Since the July 1, 1979 effective date of SDCL 5-11-6, Butte County has received an adjustment payment for Fiscal Year 1978, a period prior to the amendment to SDCL 5-11-6. That adjustment payment was made to Butte County as a result of a Comptroller General of the United States Opinion which determined that a number of local governmental units including Butte County, had been wrongly deprived of in lieu payments in the past.
Based upon the above facts, you have asked the following questions:
QUESTIONS:
1. Is SDCL 5-11-6 applicable when the authorizing federal legislation, P.L. 94-565, specifically directs the payments to a general purpose unit of government?

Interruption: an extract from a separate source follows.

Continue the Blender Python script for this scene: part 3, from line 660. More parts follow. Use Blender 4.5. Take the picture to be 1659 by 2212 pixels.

2. Does SDCL 5-11-6 supersede SDCL 41-16-11 through 41-16-15, SDCL 13-14-3, and SDCL 13-14-3.1, and if so, are these payments to be distributed on the same basis?
3. Does the language of SDCL 5-11-6 direct the distribution of payments to all taxing entities or only to those entities which contain 'entitlement lands'?
4. Should adjustment payments made to Butte County for Fiscal Year 1978, but not received by Butte County until after July 1, 1979, be distributed as permitted under the law prior to the effective date of SDCL 5-11-6 or must the payment be distributed in accordance with the amendment to SDCL 5-11-6?
IN RE QUESTION NO. 1:
In my opinion the answer to your first question is yes. It is a well recognized principle of law that statutes passed by the Legislature are presumed to be constitutional, State ex re. Jensen v. Kelly, 65 S.D. 345, 274 N.W. 319 (1937); State ex rel. Oster v. Jorgensen, 81 S.D. 447, 136 N.W.2d 870 (1965).
Further, it is not the role of the Attorney General's Office to advocate the unconstitutionality of state statutes.
Accordingly, it is my opinion that SDCL 5-11-6 does not conflict with federal law (P.L. 94-565), and that SDCL 5-11-6 is lawful and is applicable to the payments received by Butte County under Public Law 94-565.
As noted in your question, P.L. 94-565, § 6(c) defines 'unit of government' as a unit of general purpose of government. Payments under P.L. 94-565 are made to local units of government as defined above, except for certain exceptions which are not relevant in section 3 of that act.
These statutory provisions, however, do not make it unlawful or inappropriate for a state legislature to require that such funds be utilized in a manner similar to any other tax monies raised by the county. Absent federal restrictions on the use of these funds for school purposes, these funds can be used for legitimate governmental purposes such as schools. Kendall v. Towns County, 274 S.E.2d 577 (1978).
IN RE QUESTION NO. 2:
In my opinion the answer to your second question is no. The law does not favor repeals by implication, State v. Myott, 246 N.W. 786 (1976). The provisions of the statutes you refer to are specifically related to certain specific federal payment in lieu programs, i.e., payments under the 'Agricultural Act of 1906' and the 'Bankhead-Jones Farmer-Tenant Act.' Consequently, these special specific statutes would under rules of statutory construction constitute an exception to a general provision such as is found at SDCL 5-11-6; it would not be repealed by such a general provision. Glenham Independent School District No. 12, Walworth County v. Walworth County Board of Education, 78 S.D. 63, 98 N.W.2d 348; In re Heartland Consumers Power District, 180 N.W.2d 398 (1970); Antonan v. Swanson, 74 S.D. 1, 48 N.W. 2d 161, 28 A.L.R.2d 1 (1951).
IN RE QUESTION NO. 3:
SDCL 5-11-6 does not contemplate funds being distributed to tax entities which contain no 'entitlement lands' which are the basis for the federal in lieu of taxes payments being made in the first place.
IN RE QUESTION NO. 4:
After the effective date of the amended version of SDCL 5-11-6, all future payments covered by the act must be made under the amended version of the statute. This would include in my opinion 'adjustment' payments you refer to. The former language of SDCL 5-11-6 cannot be resurrected by an in lieu of payment 'adjustment' since the provisions of the statute, once in effect, can be changed only by the Legislature or by court interpretation. The 'adjustment' payment in this situation is authorized by neither of these methods.